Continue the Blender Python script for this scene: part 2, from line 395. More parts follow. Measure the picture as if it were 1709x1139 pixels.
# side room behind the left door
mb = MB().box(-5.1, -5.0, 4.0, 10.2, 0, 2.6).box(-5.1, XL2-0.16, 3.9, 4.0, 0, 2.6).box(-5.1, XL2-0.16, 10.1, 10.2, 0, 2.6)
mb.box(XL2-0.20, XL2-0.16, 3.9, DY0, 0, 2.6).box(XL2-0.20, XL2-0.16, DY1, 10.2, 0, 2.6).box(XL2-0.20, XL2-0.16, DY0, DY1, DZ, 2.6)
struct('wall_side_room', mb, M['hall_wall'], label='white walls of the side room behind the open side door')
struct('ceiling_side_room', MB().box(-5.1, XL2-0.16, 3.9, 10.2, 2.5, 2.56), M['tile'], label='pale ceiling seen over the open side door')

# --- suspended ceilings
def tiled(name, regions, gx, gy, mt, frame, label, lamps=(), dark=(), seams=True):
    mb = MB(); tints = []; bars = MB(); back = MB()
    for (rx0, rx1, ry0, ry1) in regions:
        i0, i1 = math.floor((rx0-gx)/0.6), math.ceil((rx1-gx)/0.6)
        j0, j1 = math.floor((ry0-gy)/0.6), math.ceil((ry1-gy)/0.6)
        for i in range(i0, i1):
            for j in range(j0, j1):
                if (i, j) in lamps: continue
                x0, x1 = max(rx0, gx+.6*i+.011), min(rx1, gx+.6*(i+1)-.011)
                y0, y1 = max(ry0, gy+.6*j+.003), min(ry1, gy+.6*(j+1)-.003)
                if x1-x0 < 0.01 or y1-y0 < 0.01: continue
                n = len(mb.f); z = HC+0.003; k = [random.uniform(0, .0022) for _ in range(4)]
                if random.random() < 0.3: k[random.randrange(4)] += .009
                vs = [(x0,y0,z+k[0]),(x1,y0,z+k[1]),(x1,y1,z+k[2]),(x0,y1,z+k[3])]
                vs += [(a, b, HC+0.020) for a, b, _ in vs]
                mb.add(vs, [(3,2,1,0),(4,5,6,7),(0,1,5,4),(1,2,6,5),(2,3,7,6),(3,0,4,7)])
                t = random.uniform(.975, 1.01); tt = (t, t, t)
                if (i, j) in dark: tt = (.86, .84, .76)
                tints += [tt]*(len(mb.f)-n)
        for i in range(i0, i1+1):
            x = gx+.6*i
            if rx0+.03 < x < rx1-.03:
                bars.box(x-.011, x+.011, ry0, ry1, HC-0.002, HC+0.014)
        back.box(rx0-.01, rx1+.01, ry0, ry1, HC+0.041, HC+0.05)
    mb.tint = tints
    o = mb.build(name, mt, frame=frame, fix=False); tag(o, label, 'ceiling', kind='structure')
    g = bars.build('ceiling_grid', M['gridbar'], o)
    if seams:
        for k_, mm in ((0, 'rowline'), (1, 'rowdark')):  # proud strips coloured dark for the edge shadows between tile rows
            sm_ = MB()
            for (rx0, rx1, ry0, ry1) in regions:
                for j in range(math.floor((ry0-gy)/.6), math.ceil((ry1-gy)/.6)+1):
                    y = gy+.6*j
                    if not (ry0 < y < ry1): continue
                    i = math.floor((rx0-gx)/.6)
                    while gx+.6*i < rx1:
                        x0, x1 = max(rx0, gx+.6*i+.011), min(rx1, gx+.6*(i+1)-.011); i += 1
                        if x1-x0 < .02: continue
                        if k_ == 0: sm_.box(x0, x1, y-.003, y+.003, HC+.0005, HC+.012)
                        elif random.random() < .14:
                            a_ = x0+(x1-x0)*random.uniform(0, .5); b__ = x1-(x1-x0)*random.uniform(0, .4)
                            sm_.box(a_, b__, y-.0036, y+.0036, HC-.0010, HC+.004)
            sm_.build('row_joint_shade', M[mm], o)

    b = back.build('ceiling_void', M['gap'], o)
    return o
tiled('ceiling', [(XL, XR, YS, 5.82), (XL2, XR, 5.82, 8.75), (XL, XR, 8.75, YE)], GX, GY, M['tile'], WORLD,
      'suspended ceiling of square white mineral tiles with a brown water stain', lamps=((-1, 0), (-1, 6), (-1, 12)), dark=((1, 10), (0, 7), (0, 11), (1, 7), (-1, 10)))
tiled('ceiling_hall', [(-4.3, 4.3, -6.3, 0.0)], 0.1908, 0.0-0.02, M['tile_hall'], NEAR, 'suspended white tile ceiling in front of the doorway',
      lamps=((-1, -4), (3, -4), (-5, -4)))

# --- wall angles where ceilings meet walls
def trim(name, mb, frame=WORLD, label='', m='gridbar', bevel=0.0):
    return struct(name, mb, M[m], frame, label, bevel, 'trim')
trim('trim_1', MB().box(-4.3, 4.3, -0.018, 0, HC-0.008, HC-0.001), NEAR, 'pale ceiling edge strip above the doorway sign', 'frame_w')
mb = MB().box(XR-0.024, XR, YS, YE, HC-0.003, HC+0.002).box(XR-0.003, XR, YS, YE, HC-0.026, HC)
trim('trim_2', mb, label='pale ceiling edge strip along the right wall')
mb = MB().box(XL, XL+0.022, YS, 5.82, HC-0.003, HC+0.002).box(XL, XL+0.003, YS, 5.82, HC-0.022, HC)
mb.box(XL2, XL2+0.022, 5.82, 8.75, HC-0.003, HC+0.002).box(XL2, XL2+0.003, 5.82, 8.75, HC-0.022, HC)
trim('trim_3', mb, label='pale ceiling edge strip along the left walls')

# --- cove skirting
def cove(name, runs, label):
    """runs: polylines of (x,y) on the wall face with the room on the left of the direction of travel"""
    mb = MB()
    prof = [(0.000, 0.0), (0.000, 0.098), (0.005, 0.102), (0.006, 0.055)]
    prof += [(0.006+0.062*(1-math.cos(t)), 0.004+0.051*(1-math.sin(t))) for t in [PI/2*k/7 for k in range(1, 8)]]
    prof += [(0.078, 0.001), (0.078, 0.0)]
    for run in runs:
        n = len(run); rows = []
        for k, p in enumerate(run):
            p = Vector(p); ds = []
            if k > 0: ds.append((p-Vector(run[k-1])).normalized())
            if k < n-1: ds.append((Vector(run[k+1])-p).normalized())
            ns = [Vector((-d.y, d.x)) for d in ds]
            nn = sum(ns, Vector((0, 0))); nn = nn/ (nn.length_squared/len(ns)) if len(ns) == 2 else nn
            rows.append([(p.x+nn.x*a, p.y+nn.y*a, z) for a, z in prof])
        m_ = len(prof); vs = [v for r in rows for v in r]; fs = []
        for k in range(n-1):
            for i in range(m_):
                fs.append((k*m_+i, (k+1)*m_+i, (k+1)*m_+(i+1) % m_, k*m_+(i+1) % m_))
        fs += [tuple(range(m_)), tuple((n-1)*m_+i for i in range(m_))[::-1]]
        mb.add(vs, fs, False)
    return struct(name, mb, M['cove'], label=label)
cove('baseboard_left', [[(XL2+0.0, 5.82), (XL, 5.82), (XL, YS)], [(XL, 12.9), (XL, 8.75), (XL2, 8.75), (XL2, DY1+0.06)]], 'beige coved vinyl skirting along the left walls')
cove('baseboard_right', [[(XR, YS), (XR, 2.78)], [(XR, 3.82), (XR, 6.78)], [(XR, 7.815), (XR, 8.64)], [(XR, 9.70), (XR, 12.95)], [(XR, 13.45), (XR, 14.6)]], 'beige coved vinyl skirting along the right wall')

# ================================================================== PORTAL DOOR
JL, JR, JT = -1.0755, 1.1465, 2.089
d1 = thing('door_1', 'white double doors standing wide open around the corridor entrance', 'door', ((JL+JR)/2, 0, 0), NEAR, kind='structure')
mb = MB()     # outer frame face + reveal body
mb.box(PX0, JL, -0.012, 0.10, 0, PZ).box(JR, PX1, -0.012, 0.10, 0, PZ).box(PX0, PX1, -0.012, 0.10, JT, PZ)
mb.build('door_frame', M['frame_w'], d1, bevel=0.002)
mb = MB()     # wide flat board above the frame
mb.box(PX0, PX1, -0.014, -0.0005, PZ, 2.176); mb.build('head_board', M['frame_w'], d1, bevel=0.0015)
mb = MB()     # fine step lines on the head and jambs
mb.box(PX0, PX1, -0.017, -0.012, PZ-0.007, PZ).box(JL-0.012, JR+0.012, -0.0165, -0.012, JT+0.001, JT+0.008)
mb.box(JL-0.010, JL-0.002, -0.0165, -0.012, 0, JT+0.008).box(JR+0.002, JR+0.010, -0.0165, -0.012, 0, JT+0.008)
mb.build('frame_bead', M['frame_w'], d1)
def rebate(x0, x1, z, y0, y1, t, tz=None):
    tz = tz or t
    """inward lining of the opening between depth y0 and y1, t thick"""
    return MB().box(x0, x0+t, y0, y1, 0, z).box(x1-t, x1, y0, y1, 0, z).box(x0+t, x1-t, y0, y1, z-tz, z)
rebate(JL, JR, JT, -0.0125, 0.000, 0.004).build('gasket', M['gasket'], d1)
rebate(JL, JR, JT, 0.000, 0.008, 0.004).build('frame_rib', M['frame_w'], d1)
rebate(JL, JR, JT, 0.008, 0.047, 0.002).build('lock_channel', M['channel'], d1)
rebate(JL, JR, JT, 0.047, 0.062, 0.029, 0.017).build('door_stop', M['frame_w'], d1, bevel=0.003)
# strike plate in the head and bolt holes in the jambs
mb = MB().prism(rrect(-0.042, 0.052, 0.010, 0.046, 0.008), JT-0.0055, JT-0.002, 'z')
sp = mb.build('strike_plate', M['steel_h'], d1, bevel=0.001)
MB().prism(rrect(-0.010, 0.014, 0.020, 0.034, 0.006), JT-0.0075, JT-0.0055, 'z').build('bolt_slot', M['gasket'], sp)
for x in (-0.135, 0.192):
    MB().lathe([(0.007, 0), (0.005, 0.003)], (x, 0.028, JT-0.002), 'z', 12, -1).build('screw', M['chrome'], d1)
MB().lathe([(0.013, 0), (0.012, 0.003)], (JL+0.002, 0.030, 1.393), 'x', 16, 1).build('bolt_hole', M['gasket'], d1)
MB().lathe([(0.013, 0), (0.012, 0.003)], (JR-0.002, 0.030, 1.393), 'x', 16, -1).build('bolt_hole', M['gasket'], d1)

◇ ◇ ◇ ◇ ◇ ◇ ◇

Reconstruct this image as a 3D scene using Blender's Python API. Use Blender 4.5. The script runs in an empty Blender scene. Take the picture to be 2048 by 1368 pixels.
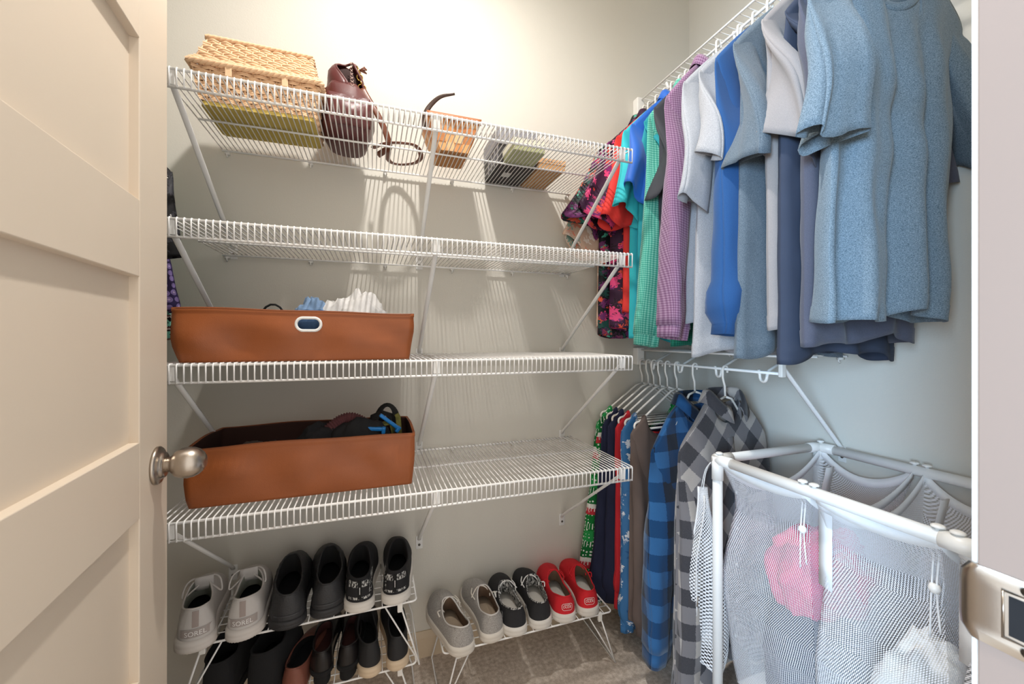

◇ ◇ ◇ ◇ ◇ ◇ ◇

> _TASK DIRECTIONS_: From the records above, pull out every line containing the word "this".

> _FULL ANSWER_:
Continue the Blender Python script for this scene: part 2, from line 395. More parts follow. Measure the picture as if it were 1709x1139 pixels.
Reconstruct this image as a 3D scene using Blender's Python API. Use Blender 4.5. The script runs in an empty Blender scene. Take the picture to be 2048 by 1368 pixels.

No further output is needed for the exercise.